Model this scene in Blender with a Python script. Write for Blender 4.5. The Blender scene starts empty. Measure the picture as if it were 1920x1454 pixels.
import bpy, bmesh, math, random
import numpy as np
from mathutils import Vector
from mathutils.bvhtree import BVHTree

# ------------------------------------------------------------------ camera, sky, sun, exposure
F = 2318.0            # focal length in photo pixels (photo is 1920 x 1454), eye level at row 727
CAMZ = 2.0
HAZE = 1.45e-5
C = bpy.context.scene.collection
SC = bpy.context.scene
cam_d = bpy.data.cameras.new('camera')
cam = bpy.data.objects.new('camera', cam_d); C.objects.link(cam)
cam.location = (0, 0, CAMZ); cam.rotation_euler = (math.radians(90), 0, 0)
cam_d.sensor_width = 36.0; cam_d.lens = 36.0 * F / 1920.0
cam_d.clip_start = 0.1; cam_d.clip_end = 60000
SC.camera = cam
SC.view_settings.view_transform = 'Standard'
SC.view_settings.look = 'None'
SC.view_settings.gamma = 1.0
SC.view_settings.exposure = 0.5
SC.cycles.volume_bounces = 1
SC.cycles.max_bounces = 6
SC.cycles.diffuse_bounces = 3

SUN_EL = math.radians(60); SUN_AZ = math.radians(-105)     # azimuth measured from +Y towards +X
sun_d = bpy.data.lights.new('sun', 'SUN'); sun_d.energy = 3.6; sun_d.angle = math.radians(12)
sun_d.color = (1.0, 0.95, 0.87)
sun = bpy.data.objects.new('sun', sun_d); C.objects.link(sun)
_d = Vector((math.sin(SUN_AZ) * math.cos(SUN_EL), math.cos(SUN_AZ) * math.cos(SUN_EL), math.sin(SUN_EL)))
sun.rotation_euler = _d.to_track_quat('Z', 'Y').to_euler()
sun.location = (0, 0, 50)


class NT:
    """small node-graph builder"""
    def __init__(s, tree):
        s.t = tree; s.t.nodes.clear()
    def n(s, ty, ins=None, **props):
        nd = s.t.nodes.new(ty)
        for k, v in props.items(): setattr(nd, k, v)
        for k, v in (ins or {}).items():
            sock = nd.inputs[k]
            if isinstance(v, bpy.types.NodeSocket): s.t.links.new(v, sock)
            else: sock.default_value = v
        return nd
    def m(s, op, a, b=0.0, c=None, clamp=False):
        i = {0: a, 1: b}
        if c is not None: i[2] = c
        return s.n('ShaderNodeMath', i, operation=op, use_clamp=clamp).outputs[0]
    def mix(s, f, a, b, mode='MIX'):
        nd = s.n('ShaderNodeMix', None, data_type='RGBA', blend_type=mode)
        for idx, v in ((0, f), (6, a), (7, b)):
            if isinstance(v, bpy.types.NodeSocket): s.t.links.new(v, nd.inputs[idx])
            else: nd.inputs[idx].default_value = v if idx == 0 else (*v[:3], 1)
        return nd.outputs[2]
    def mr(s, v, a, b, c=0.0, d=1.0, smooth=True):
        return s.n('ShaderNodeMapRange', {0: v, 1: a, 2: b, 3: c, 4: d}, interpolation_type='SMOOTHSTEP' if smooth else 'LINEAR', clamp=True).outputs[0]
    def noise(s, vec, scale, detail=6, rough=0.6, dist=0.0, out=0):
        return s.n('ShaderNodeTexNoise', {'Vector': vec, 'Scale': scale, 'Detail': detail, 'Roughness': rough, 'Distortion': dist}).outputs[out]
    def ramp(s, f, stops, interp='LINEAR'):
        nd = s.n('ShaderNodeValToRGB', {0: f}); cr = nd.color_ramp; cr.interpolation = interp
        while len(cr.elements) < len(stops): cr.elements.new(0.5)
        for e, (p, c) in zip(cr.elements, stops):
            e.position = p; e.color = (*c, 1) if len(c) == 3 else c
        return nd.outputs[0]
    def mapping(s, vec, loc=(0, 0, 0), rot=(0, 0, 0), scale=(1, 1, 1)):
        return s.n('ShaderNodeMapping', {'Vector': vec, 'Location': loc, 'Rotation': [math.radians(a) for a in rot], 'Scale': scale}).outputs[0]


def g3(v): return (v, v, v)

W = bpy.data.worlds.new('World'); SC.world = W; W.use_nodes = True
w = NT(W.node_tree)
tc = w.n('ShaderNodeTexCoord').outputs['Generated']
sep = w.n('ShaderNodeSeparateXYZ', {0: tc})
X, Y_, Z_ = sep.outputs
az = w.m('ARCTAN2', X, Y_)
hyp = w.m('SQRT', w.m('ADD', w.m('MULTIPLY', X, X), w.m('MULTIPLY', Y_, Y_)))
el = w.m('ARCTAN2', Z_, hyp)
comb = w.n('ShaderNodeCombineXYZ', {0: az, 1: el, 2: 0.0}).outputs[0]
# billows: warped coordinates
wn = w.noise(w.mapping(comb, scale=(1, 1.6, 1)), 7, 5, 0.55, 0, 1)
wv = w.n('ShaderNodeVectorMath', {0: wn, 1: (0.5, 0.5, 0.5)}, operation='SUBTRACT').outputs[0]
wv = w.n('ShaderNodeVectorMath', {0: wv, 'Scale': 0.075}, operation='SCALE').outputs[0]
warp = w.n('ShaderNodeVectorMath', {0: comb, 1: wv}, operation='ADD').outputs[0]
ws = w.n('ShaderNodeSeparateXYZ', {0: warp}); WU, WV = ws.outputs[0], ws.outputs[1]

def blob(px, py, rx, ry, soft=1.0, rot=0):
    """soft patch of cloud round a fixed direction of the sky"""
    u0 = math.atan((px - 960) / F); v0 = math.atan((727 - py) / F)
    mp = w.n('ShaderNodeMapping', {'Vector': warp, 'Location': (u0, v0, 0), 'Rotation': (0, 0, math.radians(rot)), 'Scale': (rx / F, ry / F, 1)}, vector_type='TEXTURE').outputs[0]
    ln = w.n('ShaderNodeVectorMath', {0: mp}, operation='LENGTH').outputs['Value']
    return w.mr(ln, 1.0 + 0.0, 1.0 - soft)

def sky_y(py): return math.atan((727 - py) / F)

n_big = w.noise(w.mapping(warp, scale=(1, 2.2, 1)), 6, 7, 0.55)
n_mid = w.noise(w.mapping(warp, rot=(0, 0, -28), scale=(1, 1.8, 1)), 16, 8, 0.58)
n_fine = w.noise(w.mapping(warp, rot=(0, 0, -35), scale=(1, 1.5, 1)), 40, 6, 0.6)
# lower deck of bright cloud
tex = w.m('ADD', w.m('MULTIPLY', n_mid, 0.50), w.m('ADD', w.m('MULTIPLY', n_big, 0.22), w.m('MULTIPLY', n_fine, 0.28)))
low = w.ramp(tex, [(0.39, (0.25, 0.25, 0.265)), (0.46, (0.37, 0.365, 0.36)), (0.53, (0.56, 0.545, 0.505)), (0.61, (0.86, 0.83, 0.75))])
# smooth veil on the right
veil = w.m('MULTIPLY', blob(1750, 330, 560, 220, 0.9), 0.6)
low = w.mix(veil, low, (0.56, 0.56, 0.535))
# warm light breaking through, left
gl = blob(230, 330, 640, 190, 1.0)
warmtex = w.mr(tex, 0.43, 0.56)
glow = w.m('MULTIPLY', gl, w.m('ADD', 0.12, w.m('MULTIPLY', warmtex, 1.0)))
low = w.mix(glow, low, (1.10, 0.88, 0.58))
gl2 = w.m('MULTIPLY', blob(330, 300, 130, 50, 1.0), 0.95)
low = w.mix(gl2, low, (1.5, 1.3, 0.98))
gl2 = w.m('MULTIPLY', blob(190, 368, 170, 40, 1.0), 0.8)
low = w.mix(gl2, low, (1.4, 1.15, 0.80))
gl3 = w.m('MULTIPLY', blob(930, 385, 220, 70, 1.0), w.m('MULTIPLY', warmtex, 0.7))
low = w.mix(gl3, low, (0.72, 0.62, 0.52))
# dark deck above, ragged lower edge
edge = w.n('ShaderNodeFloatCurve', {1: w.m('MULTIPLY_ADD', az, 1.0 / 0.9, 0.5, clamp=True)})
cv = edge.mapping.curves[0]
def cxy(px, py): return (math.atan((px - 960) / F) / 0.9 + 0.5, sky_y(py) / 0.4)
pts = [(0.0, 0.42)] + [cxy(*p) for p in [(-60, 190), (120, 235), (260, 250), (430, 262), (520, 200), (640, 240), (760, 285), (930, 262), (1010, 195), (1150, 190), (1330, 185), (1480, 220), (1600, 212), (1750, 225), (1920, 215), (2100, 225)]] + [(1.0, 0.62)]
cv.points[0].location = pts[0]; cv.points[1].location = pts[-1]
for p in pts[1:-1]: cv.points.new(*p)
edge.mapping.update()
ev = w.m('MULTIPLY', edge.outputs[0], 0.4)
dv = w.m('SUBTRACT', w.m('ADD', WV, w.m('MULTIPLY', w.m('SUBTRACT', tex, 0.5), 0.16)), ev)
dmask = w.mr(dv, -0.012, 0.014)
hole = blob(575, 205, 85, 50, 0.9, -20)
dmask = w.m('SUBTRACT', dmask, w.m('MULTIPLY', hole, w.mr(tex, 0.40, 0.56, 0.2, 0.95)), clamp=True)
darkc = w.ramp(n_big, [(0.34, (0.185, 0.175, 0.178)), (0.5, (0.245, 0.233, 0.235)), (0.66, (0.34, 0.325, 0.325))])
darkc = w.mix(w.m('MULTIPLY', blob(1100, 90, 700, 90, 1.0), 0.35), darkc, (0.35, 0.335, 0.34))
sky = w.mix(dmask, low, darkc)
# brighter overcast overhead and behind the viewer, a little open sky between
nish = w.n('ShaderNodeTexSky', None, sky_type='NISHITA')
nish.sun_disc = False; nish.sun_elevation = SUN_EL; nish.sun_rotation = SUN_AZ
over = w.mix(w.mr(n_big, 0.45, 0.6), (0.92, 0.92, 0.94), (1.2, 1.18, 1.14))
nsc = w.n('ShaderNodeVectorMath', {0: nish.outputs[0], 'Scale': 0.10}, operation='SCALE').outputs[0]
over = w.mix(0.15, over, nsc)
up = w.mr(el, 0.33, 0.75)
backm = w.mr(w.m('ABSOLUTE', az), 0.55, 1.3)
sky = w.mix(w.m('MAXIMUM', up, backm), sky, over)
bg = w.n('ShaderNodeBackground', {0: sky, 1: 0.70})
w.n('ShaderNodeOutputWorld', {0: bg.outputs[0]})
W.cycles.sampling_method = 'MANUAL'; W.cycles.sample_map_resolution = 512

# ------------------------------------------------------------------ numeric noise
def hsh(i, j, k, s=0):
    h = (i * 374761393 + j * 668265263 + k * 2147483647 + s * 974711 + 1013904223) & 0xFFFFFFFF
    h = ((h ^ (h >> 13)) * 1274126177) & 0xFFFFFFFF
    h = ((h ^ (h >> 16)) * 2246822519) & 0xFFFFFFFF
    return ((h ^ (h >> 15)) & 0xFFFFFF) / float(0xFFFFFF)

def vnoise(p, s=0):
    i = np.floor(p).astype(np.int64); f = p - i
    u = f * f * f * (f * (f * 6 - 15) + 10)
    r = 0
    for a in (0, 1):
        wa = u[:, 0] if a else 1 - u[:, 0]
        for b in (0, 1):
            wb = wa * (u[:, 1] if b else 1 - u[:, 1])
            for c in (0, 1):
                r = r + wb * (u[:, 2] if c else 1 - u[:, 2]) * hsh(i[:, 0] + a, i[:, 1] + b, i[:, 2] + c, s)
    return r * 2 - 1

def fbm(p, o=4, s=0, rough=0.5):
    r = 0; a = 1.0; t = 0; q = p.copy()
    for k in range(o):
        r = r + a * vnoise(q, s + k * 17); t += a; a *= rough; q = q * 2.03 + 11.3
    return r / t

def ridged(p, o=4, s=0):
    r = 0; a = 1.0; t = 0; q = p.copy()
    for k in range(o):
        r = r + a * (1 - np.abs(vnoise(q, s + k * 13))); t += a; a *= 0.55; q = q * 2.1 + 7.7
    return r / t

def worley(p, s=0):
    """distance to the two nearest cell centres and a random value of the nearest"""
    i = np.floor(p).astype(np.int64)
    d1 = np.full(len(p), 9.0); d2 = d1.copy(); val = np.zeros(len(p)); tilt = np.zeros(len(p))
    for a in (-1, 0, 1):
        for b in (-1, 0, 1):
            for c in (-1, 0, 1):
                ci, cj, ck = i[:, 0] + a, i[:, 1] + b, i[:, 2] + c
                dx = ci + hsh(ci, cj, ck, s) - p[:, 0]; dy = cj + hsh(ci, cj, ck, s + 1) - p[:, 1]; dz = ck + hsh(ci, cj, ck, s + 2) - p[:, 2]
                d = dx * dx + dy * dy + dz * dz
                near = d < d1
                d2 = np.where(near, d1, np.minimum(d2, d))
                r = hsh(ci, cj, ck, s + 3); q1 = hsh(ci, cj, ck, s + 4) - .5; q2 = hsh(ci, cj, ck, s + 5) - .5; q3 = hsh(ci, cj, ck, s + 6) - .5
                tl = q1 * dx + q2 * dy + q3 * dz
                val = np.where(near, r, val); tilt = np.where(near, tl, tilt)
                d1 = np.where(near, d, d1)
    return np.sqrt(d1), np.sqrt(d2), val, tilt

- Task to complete
Beginning at the first line above, repeat exactly until the line containing "sun.location = (0, 0, 50)", which is included.

- Written reply
Model this scene in Blender with a Python script. Write for Blender 4.5. The Blender scene starts empty. Measure the picture as if it were 1920x1454 pixels.
import bpy, bmesh, math, random
import numpy as np
from mathutils import Vector
from mathutils.bvhtree import BVHTree

# ------------------------------------------------------------------ camera, sky, sun, exposure
F = 2318.0            # focal length in photo pixels (photo is 1920 x 1454), eye level at row 727
CAMZ = 2.0
HAZE = 1.45e-5
C = bpy.context.scene.collection
SC = bpy.context.scene
cam_d = bpy.data.cameras.new('camera')
cam = bpy.data.objects.new('camera', cam_d); C.objects.link(cam)
cam.location = (0, 0, CAMZ); cam.rotation_euler = (math.radians(90), 0, 0)
cam_d.sensor_width = 36.0; cam_d.lens = 36.0 * F / 1920.0
cam_d.clip_start = 0.1; cam_d.clip_end = 60000
SC.camera = cam
SC.view_settings.view_transform = 'Standard'
SC.view_settings.look = 'None'
SC.view_settings.gamma = 1.0
SC.view_settings.exposure = 0.5
SC.cycles.volume_bounces = 1
SC.cycles.max_bounces = 6
SC.cycles.diffuse_bounces = 3

SUN_EL = math.radians(60); SUN_AZ = math.radians(-105)     # azimuth measured from +Y towards +X
sun_d = bpy.data.lights.new('sun', 'SUN'); sun_d.energy = 3.6; sun_d.angle = math.radians(12)
sun_d.color = (1.0, 0.95, 0.87)
sun = bpy.data.objects.new('sun', sun_d); C.objects.link(sun)
_d = Vector((math.sin(SUN_AZ) * math.cos(SUN_EL), math.cos(SUN_AZ) * math.cos(SUN_EL), math.sin(SUN_EL)))
sun.rotation_euler = _d.to_track_quat('Z', 'Y').to_euler()
sun.location = (0, 0, 50)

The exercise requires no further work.